Frequently asked questions

What is the formula for two workers completing a task together?

Combined time = (A's time × B's time) / (A's time + B's time). This follows from adding rates: 1/A + 1/B = 1/T, which rearranges to T = AB / (A + B). The LCM method gives the same answer without fraction arithmetic.

Is the LCM method faster than the fraction method for Time and Work?

For two workers with clean denominators, both methods take similar time. The LCM method saves the most effort with three or more workers, because finding a common base once at the start is faster than carrying three unequal fractions through multiple addition steps.

How do I solve 'A is k times as efficient as B' type problems?

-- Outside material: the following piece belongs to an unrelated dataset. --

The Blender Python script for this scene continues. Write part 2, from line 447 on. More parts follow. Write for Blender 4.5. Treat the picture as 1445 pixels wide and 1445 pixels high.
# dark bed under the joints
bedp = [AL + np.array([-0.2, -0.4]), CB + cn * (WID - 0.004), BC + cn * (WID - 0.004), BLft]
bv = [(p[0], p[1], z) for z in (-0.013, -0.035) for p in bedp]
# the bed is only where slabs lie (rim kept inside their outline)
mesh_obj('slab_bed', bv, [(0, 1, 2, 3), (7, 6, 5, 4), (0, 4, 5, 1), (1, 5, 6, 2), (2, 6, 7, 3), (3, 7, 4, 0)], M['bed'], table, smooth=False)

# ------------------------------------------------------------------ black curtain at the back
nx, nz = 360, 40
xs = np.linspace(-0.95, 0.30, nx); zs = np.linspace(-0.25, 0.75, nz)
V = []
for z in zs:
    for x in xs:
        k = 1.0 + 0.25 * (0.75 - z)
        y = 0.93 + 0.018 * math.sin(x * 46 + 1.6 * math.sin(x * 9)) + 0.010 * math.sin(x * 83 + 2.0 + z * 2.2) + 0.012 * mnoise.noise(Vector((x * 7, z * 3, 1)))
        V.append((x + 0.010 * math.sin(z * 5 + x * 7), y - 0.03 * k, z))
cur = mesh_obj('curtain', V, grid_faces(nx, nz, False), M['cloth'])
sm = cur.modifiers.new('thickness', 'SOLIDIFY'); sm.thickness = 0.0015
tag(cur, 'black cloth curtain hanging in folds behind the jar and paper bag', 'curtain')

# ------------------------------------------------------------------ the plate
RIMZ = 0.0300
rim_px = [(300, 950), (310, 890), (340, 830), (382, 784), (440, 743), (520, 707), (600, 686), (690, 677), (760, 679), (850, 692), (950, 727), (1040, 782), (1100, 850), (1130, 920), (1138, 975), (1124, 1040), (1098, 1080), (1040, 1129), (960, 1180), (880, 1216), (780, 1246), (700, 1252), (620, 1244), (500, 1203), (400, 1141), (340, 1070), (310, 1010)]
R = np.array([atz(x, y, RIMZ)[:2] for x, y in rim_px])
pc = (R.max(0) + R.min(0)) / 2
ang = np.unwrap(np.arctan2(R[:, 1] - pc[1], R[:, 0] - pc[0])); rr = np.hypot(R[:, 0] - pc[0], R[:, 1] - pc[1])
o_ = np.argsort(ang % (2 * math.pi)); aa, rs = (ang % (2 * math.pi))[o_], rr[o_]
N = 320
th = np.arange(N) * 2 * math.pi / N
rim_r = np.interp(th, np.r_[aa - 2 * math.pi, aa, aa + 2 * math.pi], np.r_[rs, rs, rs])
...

Set up the rate ratio first. If A is 3 times as efficient as B and B takes 24 days, A's rate is 3 times B's rate, so A takes 24 divided by 3, which equals 8 days. Then add rates normally to find combined time.

How are wages distributed when workers do different amounts of work?

Wages split in proportion to work done, not time spent. Use the LCM method to find each worker's total units done, then divide the total wage in that unit ratio. The worked example in the Wages section above shows this step by step.

What is the difference between pipes and cisterns problems and worker problems?

The mathematics is identical. Filling pipes add to the net rate and emptying pipes subtract from it, exactly as multiple workers combine in Time and Work. Use the same LCM method and rate-addition approach for both problem types.